= Instructions to follow =
In the listing below, find the line that contains "by 700 pixels." and the line that contains "-.010)]), GOLD, g)". Quote both and every line between them, exactly, and nothing more.

= Data records =
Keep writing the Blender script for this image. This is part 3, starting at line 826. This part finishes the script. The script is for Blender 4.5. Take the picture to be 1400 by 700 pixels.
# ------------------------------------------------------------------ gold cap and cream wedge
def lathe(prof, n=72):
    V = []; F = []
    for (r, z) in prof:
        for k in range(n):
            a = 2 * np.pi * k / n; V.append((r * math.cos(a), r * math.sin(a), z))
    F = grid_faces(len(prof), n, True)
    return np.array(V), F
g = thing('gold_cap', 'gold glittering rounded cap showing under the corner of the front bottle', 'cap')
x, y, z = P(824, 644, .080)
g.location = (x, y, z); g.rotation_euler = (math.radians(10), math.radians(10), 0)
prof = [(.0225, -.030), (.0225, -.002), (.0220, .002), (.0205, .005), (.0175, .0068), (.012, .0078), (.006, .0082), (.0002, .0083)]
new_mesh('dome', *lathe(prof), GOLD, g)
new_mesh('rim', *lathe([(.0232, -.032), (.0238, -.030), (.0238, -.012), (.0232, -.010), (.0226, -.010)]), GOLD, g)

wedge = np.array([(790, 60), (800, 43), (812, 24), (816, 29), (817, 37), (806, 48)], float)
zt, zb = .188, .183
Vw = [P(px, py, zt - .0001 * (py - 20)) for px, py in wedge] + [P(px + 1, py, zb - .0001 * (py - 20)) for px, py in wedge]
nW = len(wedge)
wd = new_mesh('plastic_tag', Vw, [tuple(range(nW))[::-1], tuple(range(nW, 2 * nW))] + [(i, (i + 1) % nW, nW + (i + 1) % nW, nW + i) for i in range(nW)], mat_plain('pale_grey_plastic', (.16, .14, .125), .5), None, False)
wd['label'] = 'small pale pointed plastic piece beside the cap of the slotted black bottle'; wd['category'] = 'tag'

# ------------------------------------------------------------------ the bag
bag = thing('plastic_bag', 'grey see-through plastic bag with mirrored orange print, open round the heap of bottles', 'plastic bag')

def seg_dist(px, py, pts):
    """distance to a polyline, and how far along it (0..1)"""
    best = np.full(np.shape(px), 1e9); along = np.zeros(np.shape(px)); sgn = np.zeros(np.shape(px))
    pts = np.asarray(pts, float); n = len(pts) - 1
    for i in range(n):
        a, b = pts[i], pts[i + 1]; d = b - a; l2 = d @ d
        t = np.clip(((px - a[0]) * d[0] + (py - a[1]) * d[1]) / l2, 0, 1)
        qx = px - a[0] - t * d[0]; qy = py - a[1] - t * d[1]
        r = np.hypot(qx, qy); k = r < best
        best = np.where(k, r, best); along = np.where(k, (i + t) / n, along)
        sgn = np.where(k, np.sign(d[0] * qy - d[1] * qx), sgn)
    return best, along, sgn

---

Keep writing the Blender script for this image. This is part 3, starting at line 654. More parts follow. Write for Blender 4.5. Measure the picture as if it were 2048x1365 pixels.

= Output of the exercise =
Keep writing the Blender script for this image. This is part 3, starting at line 826. This part finishes the script. The script is for Blender 4.5. Take the picture to be 1400 by 700 pixels.
# ------------------------------------------------------------------ gold cap and cream wedge
def lathe(prof, n=72):
    V = []; F = []
    for (r, z) in prof:
        for k in range(n):
            a = 2 * np.pi * k / n; V.append((r * math.cos(a), r * math.sin(a), z))
    F = grid_faces(len(prof), n, True)
    return np.array(V), F
g = thing('gold_cap', 'gold glittering rounded cap showing under the corner of the front bottle', 'cap')
x, y, z = P(824, 644, .080)
g.location = (x, y, z); g.rotation_euler = (math.radians(10), math.radians(10), 0)
prof = [(.0225, -.030), (.0225, -.002), (.0220, .002), (.0205, .005), (.0175, .0068), (.012, .0078), (.006, .0082), (.0002, .0083)]
new_mesh('dome', *lathe(prof), GOLD, g)
new_mesh('rim', *lathe([(.0232, -.032), (.0238, -.030), (.0238, -.012), (.0232, -.010), (.0226, -.010)]), GOLD, g)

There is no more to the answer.